## Written task
Below are entries; repeat exactly, and nothing else, the lines from the one holding "Recreate this scene" through the one holding "d = ray(x, y);", inclusive. Leave the pictures out.

— Start Entries supplied —

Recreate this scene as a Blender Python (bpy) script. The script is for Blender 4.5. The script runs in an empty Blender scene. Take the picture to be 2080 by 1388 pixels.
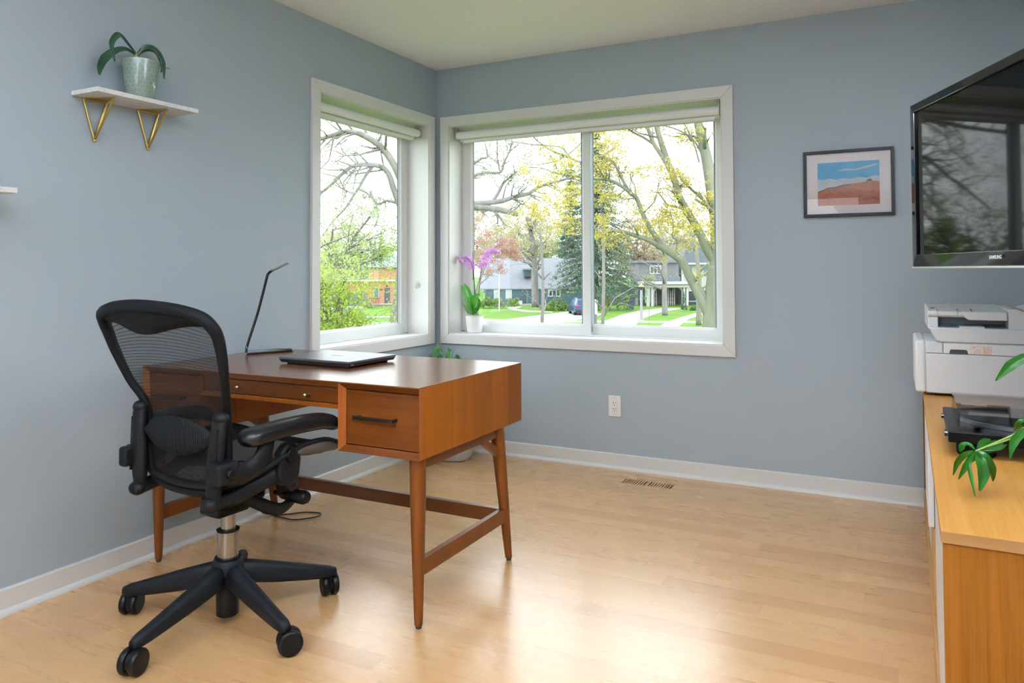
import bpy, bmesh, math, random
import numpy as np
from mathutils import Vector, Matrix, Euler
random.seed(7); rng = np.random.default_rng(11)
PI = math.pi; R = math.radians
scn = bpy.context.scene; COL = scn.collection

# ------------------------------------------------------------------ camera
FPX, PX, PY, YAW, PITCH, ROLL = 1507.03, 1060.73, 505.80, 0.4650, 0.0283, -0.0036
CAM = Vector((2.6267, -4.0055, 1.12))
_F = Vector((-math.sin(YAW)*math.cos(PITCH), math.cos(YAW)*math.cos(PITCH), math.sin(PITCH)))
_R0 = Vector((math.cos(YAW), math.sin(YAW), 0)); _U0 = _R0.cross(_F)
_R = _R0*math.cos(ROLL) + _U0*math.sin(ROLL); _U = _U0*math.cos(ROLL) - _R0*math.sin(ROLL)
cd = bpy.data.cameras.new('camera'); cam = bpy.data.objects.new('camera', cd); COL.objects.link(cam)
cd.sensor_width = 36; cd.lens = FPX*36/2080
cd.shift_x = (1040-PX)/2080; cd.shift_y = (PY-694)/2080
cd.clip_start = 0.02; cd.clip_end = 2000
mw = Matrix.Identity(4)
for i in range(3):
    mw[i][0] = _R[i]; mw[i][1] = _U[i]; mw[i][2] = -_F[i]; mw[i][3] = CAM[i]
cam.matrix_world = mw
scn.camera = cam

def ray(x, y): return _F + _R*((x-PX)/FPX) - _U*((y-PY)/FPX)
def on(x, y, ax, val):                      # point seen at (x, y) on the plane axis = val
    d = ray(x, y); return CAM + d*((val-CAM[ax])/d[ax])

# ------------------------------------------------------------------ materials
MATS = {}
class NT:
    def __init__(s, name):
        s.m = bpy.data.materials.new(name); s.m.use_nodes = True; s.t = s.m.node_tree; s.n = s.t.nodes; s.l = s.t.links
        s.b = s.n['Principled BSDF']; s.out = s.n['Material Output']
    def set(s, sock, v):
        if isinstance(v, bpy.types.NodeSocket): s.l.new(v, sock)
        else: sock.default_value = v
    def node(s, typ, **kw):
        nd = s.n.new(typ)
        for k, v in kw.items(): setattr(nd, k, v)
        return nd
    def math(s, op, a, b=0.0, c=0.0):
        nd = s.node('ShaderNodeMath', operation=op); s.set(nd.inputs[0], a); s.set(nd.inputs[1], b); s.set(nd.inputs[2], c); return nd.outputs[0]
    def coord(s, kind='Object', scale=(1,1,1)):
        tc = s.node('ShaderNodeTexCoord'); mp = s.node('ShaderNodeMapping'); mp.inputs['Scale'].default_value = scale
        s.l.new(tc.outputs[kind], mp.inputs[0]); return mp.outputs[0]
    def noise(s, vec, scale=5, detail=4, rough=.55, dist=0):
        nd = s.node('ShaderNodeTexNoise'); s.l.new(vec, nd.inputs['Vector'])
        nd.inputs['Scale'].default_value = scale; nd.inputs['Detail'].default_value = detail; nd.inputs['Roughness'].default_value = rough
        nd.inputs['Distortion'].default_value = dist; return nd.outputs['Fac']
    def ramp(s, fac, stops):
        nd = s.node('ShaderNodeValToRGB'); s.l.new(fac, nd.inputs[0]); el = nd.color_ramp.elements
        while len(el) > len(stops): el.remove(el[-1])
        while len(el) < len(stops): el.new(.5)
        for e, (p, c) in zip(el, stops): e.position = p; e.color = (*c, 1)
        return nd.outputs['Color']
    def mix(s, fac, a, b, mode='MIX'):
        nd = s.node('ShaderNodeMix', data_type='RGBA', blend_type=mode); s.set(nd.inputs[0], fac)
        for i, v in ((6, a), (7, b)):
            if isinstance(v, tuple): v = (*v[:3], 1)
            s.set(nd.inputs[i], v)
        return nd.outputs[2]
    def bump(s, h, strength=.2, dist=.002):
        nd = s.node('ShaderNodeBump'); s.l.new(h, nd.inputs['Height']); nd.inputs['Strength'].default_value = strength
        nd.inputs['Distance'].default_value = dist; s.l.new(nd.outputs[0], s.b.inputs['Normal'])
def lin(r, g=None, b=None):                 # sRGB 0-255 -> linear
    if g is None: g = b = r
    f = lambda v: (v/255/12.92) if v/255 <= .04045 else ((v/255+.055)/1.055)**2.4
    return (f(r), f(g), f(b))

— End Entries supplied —
— Start Entries supplied —

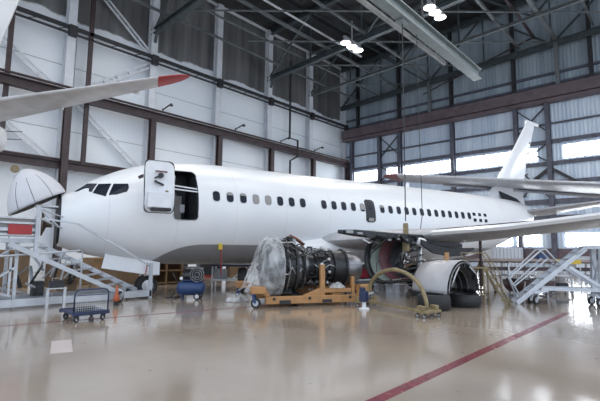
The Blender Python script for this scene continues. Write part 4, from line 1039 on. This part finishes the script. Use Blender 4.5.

— End Entries supplied —
— Start Entries supplied —

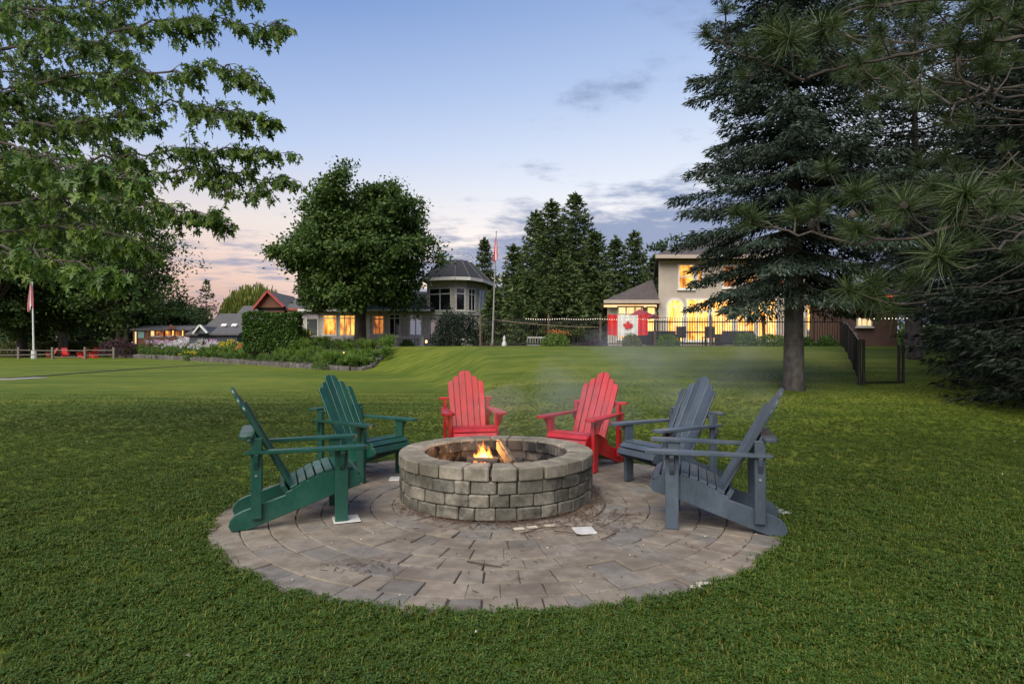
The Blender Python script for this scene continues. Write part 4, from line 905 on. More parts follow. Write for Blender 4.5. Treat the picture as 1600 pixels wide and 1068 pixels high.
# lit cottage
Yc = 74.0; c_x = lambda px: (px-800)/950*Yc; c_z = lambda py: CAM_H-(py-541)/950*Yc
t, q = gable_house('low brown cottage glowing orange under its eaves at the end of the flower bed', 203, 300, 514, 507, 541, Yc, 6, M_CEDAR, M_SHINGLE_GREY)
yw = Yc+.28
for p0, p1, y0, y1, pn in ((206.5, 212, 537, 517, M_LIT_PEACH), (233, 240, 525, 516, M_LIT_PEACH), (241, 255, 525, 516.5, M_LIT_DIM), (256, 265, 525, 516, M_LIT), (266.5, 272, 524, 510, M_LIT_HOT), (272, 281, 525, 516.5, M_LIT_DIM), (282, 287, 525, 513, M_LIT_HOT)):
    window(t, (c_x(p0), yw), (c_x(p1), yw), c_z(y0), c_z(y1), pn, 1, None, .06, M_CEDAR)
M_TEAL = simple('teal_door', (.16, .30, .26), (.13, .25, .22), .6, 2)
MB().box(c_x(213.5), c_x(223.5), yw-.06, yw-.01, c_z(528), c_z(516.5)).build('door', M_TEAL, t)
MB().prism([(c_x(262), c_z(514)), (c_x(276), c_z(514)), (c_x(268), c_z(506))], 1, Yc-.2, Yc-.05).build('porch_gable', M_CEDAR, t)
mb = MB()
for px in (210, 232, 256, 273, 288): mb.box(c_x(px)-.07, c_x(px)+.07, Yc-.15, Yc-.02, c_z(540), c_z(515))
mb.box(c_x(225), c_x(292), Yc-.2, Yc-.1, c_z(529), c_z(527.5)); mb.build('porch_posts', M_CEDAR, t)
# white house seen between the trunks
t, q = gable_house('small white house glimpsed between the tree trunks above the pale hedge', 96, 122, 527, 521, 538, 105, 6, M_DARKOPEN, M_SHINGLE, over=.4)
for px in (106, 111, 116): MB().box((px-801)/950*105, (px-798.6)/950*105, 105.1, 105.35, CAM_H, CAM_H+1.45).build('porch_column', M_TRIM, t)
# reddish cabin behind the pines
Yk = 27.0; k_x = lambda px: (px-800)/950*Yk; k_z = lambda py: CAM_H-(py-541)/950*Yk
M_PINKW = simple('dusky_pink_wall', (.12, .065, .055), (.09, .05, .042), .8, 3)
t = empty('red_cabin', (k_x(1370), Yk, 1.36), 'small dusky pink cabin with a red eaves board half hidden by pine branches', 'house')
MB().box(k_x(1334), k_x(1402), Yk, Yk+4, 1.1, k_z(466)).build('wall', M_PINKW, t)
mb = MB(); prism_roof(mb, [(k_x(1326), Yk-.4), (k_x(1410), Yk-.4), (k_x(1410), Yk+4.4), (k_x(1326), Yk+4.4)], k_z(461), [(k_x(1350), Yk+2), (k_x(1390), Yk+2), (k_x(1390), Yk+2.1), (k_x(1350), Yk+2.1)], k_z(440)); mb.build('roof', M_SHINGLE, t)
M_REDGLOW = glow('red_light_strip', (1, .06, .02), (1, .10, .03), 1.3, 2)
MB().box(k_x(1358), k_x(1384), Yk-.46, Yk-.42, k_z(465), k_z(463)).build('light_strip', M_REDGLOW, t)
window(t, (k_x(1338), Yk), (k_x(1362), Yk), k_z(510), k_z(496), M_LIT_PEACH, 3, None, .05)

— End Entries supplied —

## Task response
Recreate this scene as a Blender Python (bpy) script. The script is for Blender 4.5. The script runs in an empty Blender scene. Take the picture to be 2080 by 1388 pixels.
import bpy, bmesh, math, random
import numpy as np
from mathutils import Vector, Matrix, Euler
random.seed(7); rng = np.random.default_rng(11)
PI = math.pi; R = math.radians
scn = bpy.context.scene; COL = scn.collection

# ------------------------------------------------------------------ camera
FPX, PX, PY, YAW, PITCH, ROLL = 1507.03, 1060.73, 505.80, 0.4650, 0.0283, -0.0036
CAM = Vector((2.6267, -4.0055, 1.12))
_F = Vector((-math.sin(YAW)*math.cos(PITCH), math.cos(YAW)*math.cos(PITCH), math.sin(PITCH)))
_R0 = Vector((math.cos(YAW), math.sin(YAW), 0)); _U0 = _R0.cross(_F)
_R = _R0*math.cos(ROLL) + _U0*math.sin(ROLL); _U = _U0*math.cos(ROLL) - _R0*math.sin(ROLL)
cd = bpy.data.cameras.new('camera'); cam = bpy.data.objects.new('camera', cd); COL.objects.link(cam)
cd.sensor_width = 36; cd.lens = FPX*36/2080
cd.shift_x = (1040-PX)/2080; cd.shift_y = (PY-694)/2080
cd.clip_start = 0.02; cd.clip_end = 2000
mw = Matrix.Identity(4)
for i in range(3):
    mw[i][0] = _R[i]; mw[i][1] = _U[i]; mw[i][2] = -_F[i]; mw[i][3] = CAM[i]
cam.matrix_world = mw
scn.camera = cam

def ray(x, y): return _F + _R*((x-PX)/FPX) - _U*((y-PY)/FPX)
def on(x, y, ax, val):                      # point seen at (x, y) on the plane axis = val
    d = ray(x, y); return CAM + d*((val-CAM[ax])/d[ax])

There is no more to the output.